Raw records
-=-=-=-=-

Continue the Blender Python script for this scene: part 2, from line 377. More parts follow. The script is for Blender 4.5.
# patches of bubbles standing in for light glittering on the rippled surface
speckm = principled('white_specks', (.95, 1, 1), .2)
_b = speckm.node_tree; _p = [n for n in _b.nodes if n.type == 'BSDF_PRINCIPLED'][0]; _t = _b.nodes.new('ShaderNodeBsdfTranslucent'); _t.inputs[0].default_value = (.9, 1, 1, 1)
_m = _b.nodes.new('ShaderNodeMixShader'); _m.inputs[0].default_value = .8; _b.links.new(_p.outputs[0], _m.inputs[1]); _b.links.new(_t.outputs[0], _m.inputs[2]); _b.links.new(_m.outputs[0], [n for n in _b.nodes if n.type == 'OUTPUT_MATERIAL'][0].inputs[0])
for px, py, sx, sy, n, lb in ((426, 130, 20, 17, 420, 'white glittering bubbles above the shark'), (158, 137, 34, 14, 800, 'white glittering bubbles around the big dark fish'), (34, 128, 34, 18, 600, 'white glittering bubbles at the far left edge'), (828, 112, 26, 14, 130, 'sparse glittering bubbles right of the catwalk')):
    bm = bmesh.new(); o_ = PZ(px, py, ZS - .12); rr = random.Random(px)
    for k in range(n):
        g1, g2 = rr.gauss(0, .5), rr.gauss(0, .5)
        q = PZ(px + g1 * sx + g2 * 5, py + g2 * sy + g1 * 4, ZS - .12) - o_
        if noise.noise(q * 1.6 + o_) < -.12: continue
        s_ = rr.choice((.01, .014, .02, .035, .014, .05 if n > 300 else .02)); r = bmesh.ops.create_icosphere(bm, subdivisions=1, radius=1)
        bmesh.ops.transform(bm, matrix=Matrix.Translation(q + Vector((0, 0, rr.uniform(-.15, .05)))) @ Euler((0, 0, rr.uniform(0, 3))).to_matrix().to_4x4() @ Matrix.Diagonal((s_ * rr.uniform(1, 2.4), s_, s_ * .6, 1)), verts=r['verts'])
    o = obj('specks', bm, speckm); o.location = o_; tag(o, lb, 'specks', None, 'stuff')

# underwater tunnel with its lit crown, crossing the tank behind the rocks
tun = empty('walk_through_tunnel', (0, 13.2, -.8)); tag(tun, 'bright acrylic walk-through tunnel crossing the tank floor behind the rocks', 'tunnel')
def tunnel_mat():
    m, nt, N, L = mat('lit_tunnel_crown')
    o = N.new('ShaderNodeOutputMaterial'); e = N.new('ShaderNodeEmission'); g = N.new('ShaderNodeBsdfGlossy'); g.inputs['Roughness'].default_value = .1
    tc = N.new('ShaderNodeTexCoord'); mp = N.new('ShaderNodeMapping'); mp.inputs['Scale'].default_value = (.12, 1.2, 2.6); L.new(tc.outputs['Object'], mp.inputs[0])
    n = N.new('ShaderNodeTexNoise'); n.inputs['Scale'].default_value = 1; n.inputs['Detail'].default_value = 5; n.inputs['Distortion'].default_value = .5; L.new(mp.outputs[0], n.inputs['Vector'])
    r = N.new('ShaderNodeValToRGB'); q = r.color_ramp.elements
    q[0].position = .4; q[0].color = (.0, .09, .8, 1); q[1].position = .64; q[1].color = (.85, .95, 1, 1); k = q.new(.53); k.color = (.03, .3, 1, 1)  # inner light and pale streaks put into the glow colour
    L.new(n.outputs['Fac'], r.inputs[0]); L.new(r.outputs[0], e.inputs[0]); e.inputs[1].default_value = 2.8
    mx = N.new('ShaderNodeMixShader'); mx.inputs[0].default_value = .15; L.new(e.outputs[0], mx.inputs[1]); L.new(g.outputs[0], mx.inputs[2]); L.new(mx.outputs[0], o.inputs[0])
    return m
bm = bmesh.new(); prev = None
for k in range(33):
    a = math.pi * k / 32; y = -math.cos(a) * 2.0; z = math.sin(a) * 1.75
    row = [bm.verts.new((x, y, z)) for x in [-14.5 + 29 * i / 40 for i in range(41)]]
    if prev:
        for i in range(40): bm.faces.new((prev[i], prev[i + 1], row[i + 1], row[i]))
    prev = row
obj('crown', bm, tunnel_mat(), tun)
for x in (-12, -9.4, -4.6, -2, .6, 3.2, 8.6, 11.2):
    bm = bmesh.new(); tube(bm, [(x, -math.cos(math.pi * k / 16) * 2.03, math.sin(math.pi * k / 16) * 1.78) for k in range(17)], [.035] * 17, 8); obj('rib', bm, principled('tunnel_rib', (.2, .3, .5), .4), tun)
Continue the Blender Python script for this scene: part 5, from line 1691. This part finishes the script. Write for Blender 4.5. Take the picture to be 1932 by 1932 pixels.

-=-=-=-=-

SET PROBLEM: Each record above should be restated word for word.

WORKED ANSWER:
Continue the Blender Python script for this scene: part 2, from line 377. More parts follow. The script is for Blender 4.5.
# patches of bubbles standing in for light glittering on the rippled surface
speckm = principled('white_specks', (.95, 1, 1), .2)
_b = speckm.node_tree; _p = [n for n in _b.nodes if n.type == 'BSDF_PRINCIPLED'][0]; _t = _b.nodes.new('ShaderNodeBsdfTranslucent'); _t.inputs[0].default_value = (.9, 1, 1, 1)
_m = _b.nodes.new('ShaderNodeMixShader'); _m.inputs[0].default_value = .8; _b.links.new(_p.outputs[0], _m.inputs[1]); _b.links.new(_t.outputs[0], _m.inputs[2]); _b.links.new(_m.outputs[0], [n for n in _b.nodes if n.type == 'OUTPUT_MATERIAL'][0].inputs[0])
for px, py, sx, sy, n, lb in ((426, 130, 20, 17, 420, 'white glittering bubbles above the shark'), (158, 137, 34, 14, 800, 'white glittering bubbles around the big dark fish'), (34, 128, 34, 18, 600, 'white glittering bubbles at the far left edge'), (828, 112, 26, 14, 130, 'sparse glittering bubbles right of the catwalk')):
    bm = bmesh.new(); o_ = PZ(px, py, ZS - .12); rr = random.Random(px)
    for k in range(n):
        g1, g2 = rr.gauss(0, .5), rr.gauss(0, .5)
        q = PZ(px + g1 * sx + g2 * 5, py + g2 * sy + g1 * 4, ZS - .12) - o_
        if noise.noise(q * 1.6 + o_) < -.12: continue
        s_ = rr.choice((.01, .014, .02, .035, .014, .05 if n > 300 else .02)); r = bmesh.ops.create_icosphere(bm, subdivisions=1, radius=1)
        bmesh.ops.transform(bm, matrix=Matrix.Translation(q + Vector((0, 0, rr.uniform(-.15, .05)))) @ Euler((0, 0, rr.uniform(0, 3))).to_matrix().to_4x4() @ Matrix.Diagonal((s_ * rr.uniform(1, 2.4), s_, s_ * .6, 1)), verts=r['verts'])
    o = obj('specks', bm, speckm); o.location = o_; tag(o, lb, 'specks', None, 'stuff')

# underwater tunnel with its lit crown, crossing the tank behind the rocks
tun = empty('walk_through_tunnel', (0, 13.2, -.8)); tag(tun, 'bright acrylic walk-through tunnel crossing the tank floor behind the rocks', 'tunnel')
def tunnel_mat():
    m, nt, N, L = mat('lit_tunnel_crown')
    o = N.new('ShaderNodeOutputMaterial'); e = N.new('ShaderNodeEmission'); g = N.new('ShaderNodeBsdfGlossy'); g.inputs['Roughness'].default_value = .1
    tc = N.new('ShaderNodeTexCoord'); mp = N.new('ShaderNodeMapping'); mp.inputs['Scale'].default_value = (.12, 1.2, 2.6); L.new(tc.outputs['Object'], mp.inputs[0])
    n = N.new('ShaderNodeTexNoise'); n.inputs['Scale'].default_value = 1; n.inputs['Detail'].default_value = 5; n.inputs['Distortion'].default_value = .5; L.new(mp.outputs[0], n.inputs['Vector'])
    r = N.new('ShaderNodeValToRGB'); q = r.color_ramp.elements
    q[0].position = .4; q[0].color = (.0, .09, .8, 1); q[1].position = .64; q[1].color = (.85, .95, 1, 1); k = q.new(.53); k.color = (.03, .3, 1, 1)  # inner light and pale streaks put into the glow colour
    L.new(n.outputs['Fac'], r.inputs[0]); L.new(r.outputs[0], e.inputs[0]); e.inputs[1].default_value = 2.8
    mx = N.new('ShaderNodeMixShader'); mx.inputs[0].default_value = .15; L.new(e.outputs[0], mx.inputs[1]); L.new(g.outputs[0], mx.inputs[2]); L.new(mx.outputs[0], o.inputs[0])
    return m
bm = bmesh.new(); prev = None
for k in range(33):
    a = math.pi * k / 32; y = -math.cos(a) * 2.0; z = math.sin(a) * 1.75
    row = [bm.verts.new((x, y, z)) for x in [-14.5 + 29 * i / 40 for i in range(41)]]
    if prev:
        for i in range(40): bm.faces.new((prev[i], prev[i + 1], row[i + 1], row[i]))
    prev = row
obj('crown', bm, tunnel_mat(), tun)
for x in (-12, -9.4, -4.6, -2, .6, 3.2, 8.6, 11.2):
    bm = bmesh.new(); tube(bm, [(x, -math.cos(math.pi * k / 16) * 2.03, math.sin(math.pi * k / 16) * 1.78) for k in range(17)], [.035] * 17, 8); obj('rib', bm, principled('tunnel_rib', (.2, .3, .5), .4), tun)
Continue the Blender Python script for this scene: part 5, from line 1691. This part finishes the script. Write for Blender 4.5. Take the picture to be 1932 by 1932 pixels.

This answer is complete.